On a rarement vu, dans l’histoire de l’humanité, un aussi petit groupe de personnes causer autant de souffrances que ne l’a fait la LRA en Ouganda et au Sud-Soudan pendant plus de 20 ans, et qu’elle ne continue maintenant à le faire en RDC et en République Centrafricaine.

La LRA compte entre 200 et 400 combattants armés, auxquels s'ajoutent quelques centaines de personnes enlevées. Elle n'a pas d'objectifs politiques cohérents, et ne dispose d'aucun soutien populaire. Depuis sa création, elle constitue une menace réelle bien plus importante pour les populations civiles que pour le gouvernement ougandais.

La population du nord de l’Ouganda s’est longtemps trouvée devant un terrible paradoxe : la majorité des troupes de la LRA étant constituée d’enfants enlevés de force, il lui était difficile d’envisager une solution militaire contre ses propres enfants.

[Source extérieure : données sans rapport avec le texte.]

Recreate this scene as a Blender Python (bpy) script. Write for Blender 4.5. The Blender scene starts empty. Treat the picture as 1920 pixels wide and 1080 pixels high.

Il est toutefois urgent, alors que le problème est maintenant manifestement régional, qu’une stratégie de démobilisation efficace soit menée par le gouvernement, éventuellement avec l’appui des Nations-Unies. Ce conflit, largement sous-médiatisé, empoisonne en effet la vie de milliers de personnes dans quatre pays différents.

Rédigé le 29 mars 2011, par: Laure Malchair


Image : http://www.enoughproject.org/

 


[1] Too far from home, Enough Project, February 2011, p.6. – www.enoughproject.org

[2] Voir Wikipedia, article sur l’ « Insurrection de l’Armée de Resistance du Seigneur », consulté le 15 février 2011.

[3] IPIS, Cartographie des motivations derrière les conflits : Province Orientale (RDC), 17 mars 2010, pp.7-8.

[4] Human Rights Watch, Le chemin de la mort, 28 mars 2010.

[5] Mars 1991 : « Operation Nord », mars 2002 : « Iron Fist », mars 2004 : « Iron Fist II », septembre 2008 : « Rudia I », décembre 2008 : « Lightning Thunder », mai 2009 : « Rudia II ».

[6] Too far from home, Ibidem, p.7.

[8] Human Rights Watch, Le chemin de la mort, 28 mars 2010.